Gaz russe/Pologne : la guerre énergétique glisse vers un affaiblissement mutuellement assuré


La menace de la Russie de militariser ses approvisionnements énergétiques évoque des parallèles avec le concept de guerre froide de destruction mutuelle assurée (MAD). Sa décision de couper l’approvisionnement en gaz naturel de la Pologne et de la Bulgarie est un premier pas vers un scénario du pire où la Russie arrête également de pomper du gaz vers ses plus gros clients, l’Allemagne et l’Italie.

Les exportations d’énergie sont l’un des rares leviers dont dispose la Russie contre ses ennemis présumés. Le pays a exigé que les clients paient le gaz en roubles, considéré comme un changement de contrat majeur par certains clients. À plus long terme, l’évolution du rouble n’augure rien de bon pour la crédibilité de la Russie en matière d’exécution des contrats. Les trois quarts du total de 210 milliards de mètres cubes d’exportations de gaz par canalisation de la Russie sont destinés à l’Europe.

L’action de la Russie contre la Pologne et la Bulgarie fait suite à une menace antérieure de couper les clients qui refusent de payer en roubles, ce que les deux ont dûment fait. Considérez-les comme les premiers sur la liste à renouveler normalement à partir d’avril. Les deux pays importent environ 13 milliards de mètres cubes de gaz russe par an, la Pologne représentant l’essentiel.

La Pologne s’était préparée depuis longtemps pour ce jour. Elle déplacera sa source de gaz vers des pays comme la Norvège par un nouveau gazoduc baltique et via des méthaniers vers son terminal de Świnoujście, sur la mer Noire.

Attendez-vous à plus de gros titres alors que la Russie exige la conformité des autres clients européens. L’année dernière, l’Europe a reçu environ 40 % de son gaz de la Russie, la majeure partie étant destinée à l’Allemagne.

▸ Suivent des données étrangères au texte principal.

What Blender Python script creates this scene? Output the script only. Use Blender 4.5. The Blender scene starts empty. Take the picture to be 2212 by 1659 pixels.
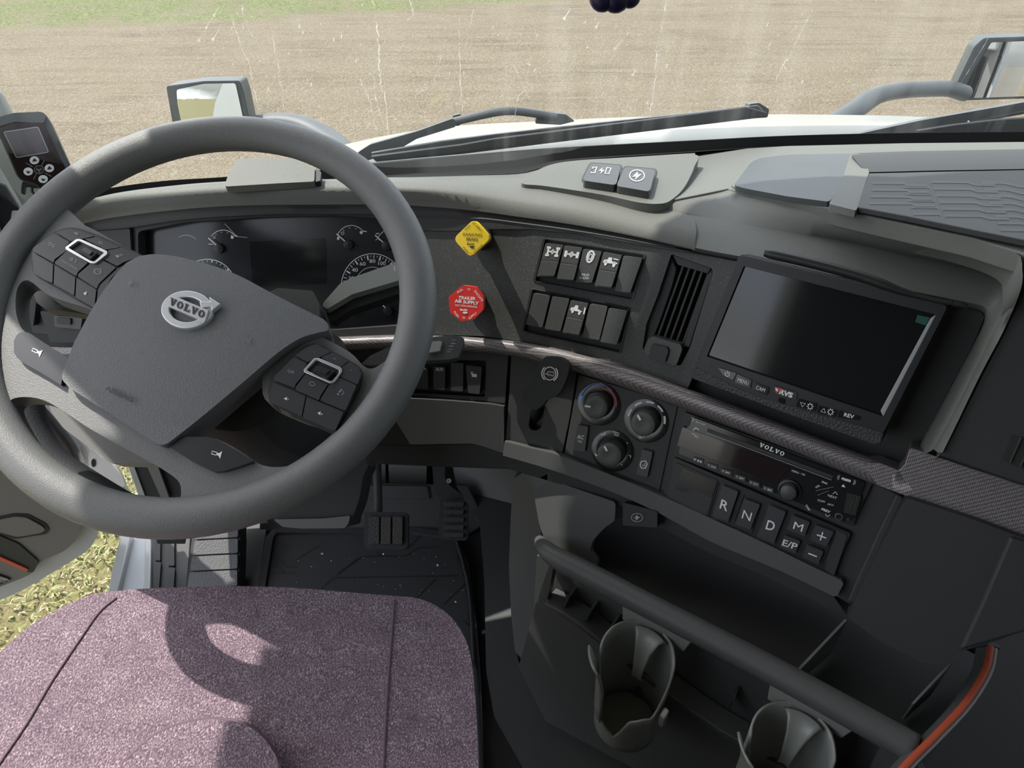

La rhétorique passionnée des deux côtés reflète les risques économiques. L’Europe pourrait perdre des milliers d’emplois industriels alors que les entreprises réduisent leur production en raison des pénuries d’énergie. La douleur pour la Russie serait également aiguë. Une estimation approximative de la valeur des exportations russes de gaz de pipeline vers l’Europe cette année est de 120 milliards de dollars avant perturbation. Cela reflète un triplement des prix de l’essence. Si la Russie perdait huit mois de revenus via des arrêts, elle réduirait de 5,3% le PIB prévu, qui devrait de toute façon chuter fortement.

Compte tenu des risques, un compromis qui sauve la face peut être trouvé. Une solution pourrait être que les clients européens paient en euros via Gazprombank, qui, à son tour, paierait l’exportateur Gazprom en roubles. Cette solution protégerait également Gazprombank, l’une des trois premières banques russes en termes d’actifs, de l’imposition de sanctions qui autrement entraveraient le système financier.

L’alternative serait l’affaiblissement mutuellement assuré de la Russie et des grandes économies européennes dépendantes de son gaz.